Thursday, 18 October 2007

What I Could Not Say - Oswald Chambers on "Sin"

We Christians love to think of ourselves as brave "soldiers of the cross" - until we mess up big-time. It's then that we realize that God hasn't called us soldiers - he's called us sheep. Stubborn and easily distracted, but sought after and loved by the Good Shepherd, we are asked not to fight, not to defend - but to follow. I've been discouraged lately, in discussing a number of things (including sin and its heredity), by my inability to explain what I know and understand in a way that is not completely incomprehensible to another. Why am I so unable to bridge the gap of thought when I do understand both perspectives? Why must I play so handily into the "narrow-minded Christian" stereotype?

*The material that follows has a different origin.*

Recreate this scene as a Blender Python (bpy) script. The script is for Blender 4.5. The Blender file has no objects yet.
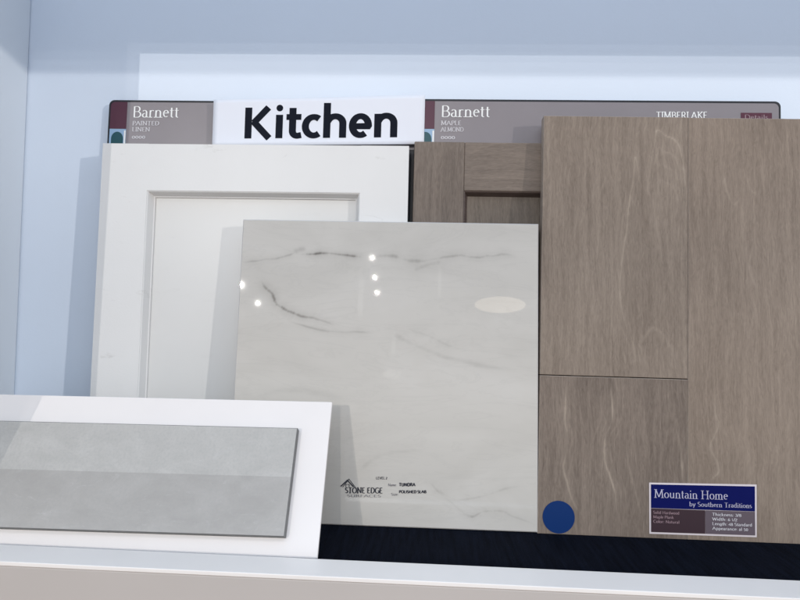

Then that darling of a sister of mine, who sees things so differently from me, came out of the blue with an explanation by Oswald Chambers that is everything I wanted to say, only with pith and restraint. It satisfies my longing to bridge perspective with rational communication. I've included it below. It no longer matters whether or not anyone else sees what I see, because Chambers, at least, understands and has explained, and has done it well. Oh, I know that God will not be sorted and explained by mere words, because he is not known by the intellect alone. But how lovely to have my intellect satisfied, too - and in far less wordy an attempt than mine!

When I am filled with my own inadequacy, God reminds me that I am not all that important, after all, and I am comforted. What does it matter how I appear? In my very best talents and abilities, the flaws begin to show themselves, and I go running again with sweet, rushing relief, to the Christ - who alone is flawless.

The Nature of Degeneration (from "My Utmost for His Highest", by Oswald Chambers)

" Just as through one man sin entered the world, and death through sin, and thus death spread to all men, because all sinned . . ."
—Romans 5:12

The Bible does not say that God punished the human race for one man’s sin, but that the nature of sin, namely, my claim to my right to myself, entered into the human race through one man. But it also says that another Man took upon Himself the sin of the human race and put it away— an infinitely more profound revelation (see Hebrews 9:26 ). The nature of sin is not immorality and wrongdoing, but the nature of self-realization which leads us to say, "I am my own god." This nature may exhibit itself in proper morality or in improper immorality, but it always has a common basis— my claim to my right to myself. When our Lord faced either people with all the forces of evil in them, or people who were clean-living, moral, and upright, He paid no attention to the moral degradation of one, nor any attention to the moral attainment of the other. He looked at something we do not see, namely, the nature of man (see John 2:25 ).

Sin is something I am born with and cannot touch— only God touches sin through redemption. It is through the Cross of Christ that God redeemed the entire human race from the possibility of damnation through the heredity of sin. God nowhere holds a person responsible for having the heredity of sin, and does not condemn anyone because of it. Condemnation comes when I realize that Jesus Christ came to deliver me from this heredity of sin, and yet I refuse to let Him do so. From that moment I begin to get the seal of damnation. "This is the condemnation [and the critical moment], that the light has come into the world, and men loved darkness rather than light . . . " ( John 3:19 ).

5 comments:

Anonymous said...

Jenny - I just recently read that same page of Chambers' - what a revelation. The next few pages of his book talk about it too - freed from the heredity of sin by Christ's cross, given the heredity of holiness by an indwelling Holy Spirit. Wow!!
All it takes is acceptance of who jesus really is and what he really did for the whole human race.